▼▼▼
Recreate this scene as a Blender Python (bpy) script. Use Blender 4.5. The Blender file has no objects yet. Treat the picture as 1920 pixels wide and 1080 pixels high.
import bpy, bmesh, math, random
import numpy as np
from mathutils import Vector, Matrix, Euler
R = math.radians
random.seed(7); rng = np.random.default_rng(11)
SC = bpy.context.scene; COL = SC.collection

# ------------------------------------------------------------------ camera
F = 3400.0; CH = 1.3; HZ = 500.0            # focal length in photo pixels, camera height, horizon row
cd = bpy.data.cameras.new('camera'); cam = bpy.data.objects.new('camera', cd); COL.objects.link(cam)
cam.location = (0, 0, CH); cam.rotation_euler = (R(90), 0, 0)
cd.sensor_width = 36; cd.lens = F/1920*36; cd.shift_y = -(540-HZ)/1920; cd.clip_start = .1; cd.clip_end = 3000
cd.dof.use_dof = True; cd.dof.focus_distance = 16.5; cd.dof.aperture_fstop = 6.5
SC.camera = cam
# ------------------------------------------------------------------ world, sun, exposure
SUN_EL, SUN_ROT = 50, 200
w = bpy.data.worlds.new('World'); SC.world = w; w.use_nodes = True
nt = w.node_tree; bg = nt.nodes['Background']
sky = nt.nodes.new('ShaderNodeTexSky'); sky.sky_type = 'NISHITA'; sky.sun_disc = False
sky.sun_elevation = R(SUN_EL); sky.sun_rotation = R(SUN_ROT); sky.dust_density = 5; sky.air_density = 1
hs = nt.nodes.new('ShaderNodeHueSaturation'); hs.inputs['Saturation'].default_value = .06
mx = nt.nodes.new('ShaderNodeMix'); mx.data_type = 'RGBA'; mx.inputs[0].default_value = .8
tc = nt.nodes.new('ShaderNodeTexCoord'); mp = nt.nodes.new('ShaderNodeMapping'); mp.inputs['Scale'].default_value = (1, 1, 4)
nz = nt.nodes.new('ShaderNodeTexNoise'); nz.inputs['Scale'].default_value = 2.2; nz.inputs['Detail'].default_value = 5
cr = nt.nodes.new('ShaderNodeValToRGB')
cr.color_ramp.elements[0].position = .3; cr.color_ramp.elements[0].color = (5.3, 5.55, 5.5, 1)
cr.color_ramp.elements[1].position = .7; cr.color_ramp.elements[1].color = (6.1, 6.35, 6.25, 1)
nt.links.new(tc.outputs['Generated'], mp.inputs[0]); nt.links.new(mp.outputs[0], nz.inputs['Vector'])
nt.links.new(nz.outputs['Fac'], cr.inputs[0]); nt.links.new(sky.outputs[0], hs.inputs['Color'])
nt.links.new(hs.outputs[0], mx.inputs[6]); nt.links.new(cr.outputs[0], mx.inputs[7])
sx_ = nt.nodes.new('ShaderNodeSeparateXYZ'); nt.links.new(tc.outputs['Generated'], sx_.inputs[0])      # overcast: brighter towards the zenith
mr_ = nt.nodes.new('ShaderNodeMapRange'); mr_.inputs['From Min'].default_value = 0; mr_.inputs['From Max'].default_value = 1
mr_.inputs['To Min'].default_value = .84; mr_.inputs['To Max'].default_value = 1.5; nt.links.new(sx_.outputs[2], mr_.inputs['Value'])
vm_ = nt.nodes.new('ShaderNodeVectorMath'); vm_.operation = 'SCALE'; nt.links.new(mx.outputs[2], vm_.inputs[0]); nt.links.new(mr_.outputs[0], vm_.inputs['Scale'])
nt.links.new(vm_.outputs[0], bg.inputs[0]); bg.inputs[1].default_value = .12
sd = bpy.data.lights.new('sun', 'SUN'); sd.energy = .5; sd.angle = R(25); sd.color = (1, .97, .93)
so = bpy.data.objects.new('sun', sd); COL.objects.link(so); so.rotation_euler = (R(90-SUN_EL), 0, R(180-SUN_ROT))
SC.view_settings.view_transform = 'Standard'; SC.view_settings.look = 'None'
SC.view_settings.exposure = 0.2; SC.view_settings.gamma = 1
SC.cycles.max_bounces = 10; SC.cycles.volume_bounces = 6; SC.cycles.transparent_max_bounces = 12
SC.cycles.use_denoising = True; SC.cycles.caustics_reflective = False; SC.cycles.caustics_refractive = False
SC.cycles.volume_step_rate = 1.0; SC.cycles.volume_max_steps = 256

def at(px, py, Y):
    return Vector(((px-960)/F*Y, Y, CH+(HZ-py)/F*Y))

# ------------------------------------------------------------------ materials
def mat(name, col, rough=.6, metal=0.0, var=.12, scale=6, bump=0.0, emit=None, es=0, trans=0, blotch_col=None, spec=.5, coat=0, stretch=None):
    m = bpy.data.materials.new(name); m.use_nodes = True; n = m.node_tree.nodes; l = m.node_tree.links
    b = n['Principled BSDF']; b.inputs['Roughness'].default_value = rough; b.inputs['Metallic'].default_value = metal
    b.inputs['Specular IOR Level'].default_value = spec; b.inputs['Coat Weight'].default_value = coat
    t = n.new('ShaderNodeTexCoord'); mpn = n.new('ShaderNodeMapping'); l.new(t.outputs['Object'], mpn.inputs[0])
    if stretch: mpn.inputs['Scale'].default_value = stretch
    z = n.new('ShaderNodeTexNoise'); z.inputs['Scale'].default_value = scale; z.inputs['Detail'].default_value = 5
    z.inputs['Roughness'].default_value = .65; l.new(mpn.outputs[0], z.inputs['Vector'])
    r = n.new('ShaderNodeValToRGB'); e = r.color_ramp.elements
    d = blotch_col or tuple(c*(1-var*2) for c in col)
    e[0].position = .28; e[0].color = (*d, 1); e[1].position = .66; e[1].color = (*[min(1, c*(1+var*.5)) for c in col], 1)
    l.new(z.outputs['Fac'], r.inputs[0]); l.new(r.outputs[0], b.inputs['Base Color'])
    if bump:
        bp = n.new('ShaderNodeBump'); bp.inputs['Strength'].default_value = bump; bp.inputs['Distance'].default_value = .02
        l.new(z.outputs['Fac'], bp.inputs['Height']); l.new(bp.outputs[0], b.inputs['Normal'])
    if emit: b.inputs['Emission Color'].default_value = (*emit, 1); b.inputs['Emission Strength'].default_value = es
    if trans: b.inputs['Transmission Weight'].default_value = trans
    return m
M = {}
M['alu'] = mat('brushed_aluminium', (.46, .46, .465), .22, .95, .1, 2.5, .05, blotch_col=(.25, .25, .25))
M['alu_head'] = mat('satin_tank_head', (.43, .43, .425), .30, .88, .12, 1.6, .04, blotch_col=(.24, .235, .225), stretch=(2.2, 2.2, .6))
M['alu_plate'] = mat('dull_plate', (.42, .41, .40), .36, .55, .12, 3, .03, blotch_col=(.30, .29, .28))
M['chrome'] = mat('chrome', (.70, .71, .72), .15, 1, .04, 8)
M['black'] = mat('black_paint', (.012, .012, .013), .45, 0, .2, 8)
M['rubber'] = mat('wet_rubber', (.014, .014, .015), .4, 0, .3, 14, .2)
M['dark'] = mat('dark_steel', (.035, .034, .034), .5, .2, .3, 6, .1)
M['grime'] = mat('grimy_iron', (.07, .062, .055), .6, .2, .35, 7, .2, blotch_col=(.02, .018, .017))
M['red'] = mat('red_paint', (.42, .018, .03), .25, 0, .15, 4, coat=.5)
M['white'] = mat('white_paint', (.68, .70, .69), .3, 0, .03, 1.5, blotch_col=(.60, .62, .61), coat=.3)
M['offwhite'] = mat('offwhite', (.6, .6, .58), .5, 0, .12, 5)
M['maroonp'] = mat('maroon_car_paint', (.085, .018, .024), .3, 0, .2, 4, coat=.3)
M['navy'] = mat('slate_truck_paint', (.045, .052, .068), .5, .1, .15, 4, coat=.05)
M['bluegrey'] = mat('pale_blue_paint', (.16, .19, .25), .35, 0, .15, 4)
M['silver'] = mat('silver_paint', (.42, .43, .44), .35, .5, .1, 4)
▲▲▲
_YOUR OBJECTIVE:_ Starting at the first line of the data above, please restate word for word every line up to and including the one that holds "SC = bpy.context.scene; COL = SC.collection", and add nothing else.

_FINISHED TASK:_
Recreate this scene as a Blender Python (bpy) script. Use Blender 4.5. The Blender file has no objects yet. Treat the picture as 1920 pixels wide and 1080 pixels high.
import bpy, bmesh, math, random
import numpy as np
from mathutils import Vector, Matrix, Euler
R = math.radians
random.seed(7); rng = np.random.default_rng(11)
SC = bpy.context.scene; COL = SC.collection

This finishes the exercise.